What I Learned From Prague

Prague is love.

New York City is famously for lovers, but Prague is for love. Lovers might fail love, but love never fails and so Prague is greater than New York City.

How can this be?

I love New York, but Prague is beyond judgment. To sit on a hill overlooking the city with your love and watch the sun on the city is good. The Communists built a hideous television tower and a giant statue of Stalin, perfect proofs that they were evil, but the statue is gone and the tower simply makes a good man laugh-out-loud. The communist buildings are the clowns of Prague, like all clowns a bit murderous and funny.

Good King Wenceslas made a legend, Arthur in space and time. King Charles created a university and even more beauty. Wenceslas still rests in peace in his beautiful bed and Charles University still educates.

Prague was tastefully neglected by the Hapsburg dynasty, who were always at their best when incompetent. Governments could do worse that waste money on art, palaces, dress uniforms, and public parades. Later we get to see the art, palaces, and marvel at it all. Elected leaders always feel compelled to do thing . . . and so do more harm.

The Hapsburg dynasty let Prague alone. I wish our government had done the same to West Virginia.

Prague was conquered by the Nazis and suffered the murder of many of her citizens. But because she was a first victim, betrayed by Chamberlain at Munich to Hitler to buy a dream of peace for a time, Prague was not destroyed like Dresden. She sat waiting out Hitler glowing in the sun, shiny in the rain.

Prague was assaulted by the Communists and they made havoc. They allowed the Old City to decay and built up a ring of utilitarian structures around it.

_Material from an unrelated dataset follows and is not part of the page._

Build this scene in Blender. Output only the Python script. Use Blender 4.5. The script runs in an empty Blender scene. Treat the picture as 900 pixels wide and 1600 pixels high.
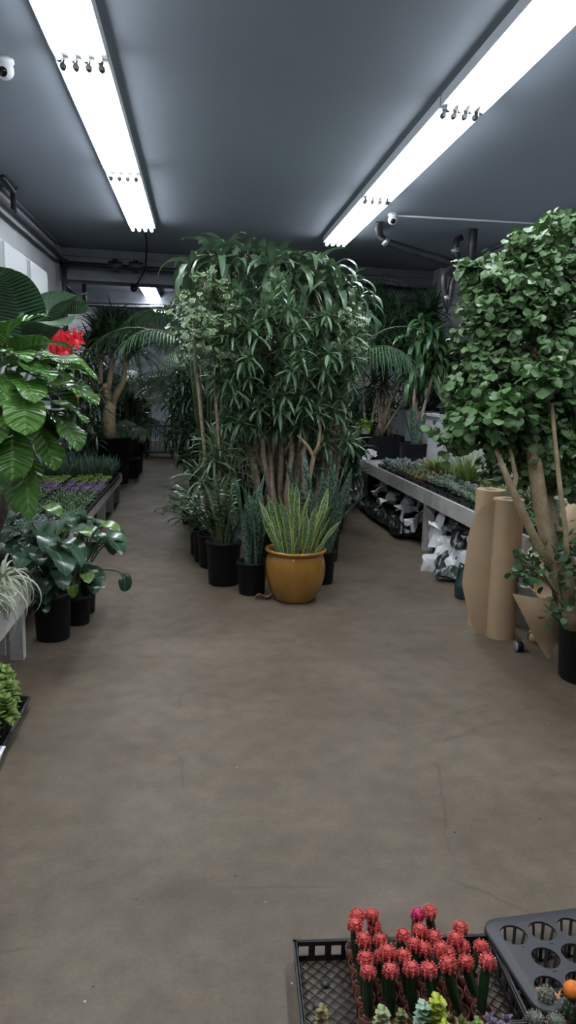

The good news is that Prague was in the soul of the citizens and forty years was not enough time to purge the love and beauty.

Why was the revolt against tyranny so peaceful in Prague that it was called a Velvet Revolution?

Prague loved and dreamed through the middle of it all. She is best known, I think, through the stained glass images of Alphonse Mulcha in the castle cathedral. There was bloodshed, of course, and some epic defenestration, but Prague, like Mulcha’s window bathes even that history in light.

Tyrants always march in lines, but Prague makes the rigid lines curvaceous. Tyrants often feel they are acting for good and that they somehow (“reason” or “revelation”) know the truth others have missed. They stamp out art and artists, because the artists reflect their soul. They hate the ugliness the artists see.

It is no wonder the communists, ideologues without beauty, could never count Prague safe. The beauty of Prague was a constant rebuke to their imbalance. They should have seen their evil, perhaps some did when Prague socialists tried to give communism a more human face. But communists far from Prague’s beauty crushed them in the name of secular purity.

The good news is that capitalists know not to ruin the beauty and so have made commercial and viable the new parts of town. McDonalds for a KGB office is an improvement and a redemption. Prague lives like a free market city, but looks monarchical.

Prague keeps dreaming and standing and loving and rebuking any attempt at goodness and truth that missed beauty . All things in this life will pass away, but love endures and so Prague herself will endure. She is not all thing, but she is, at her best, a foretaste of the city of God.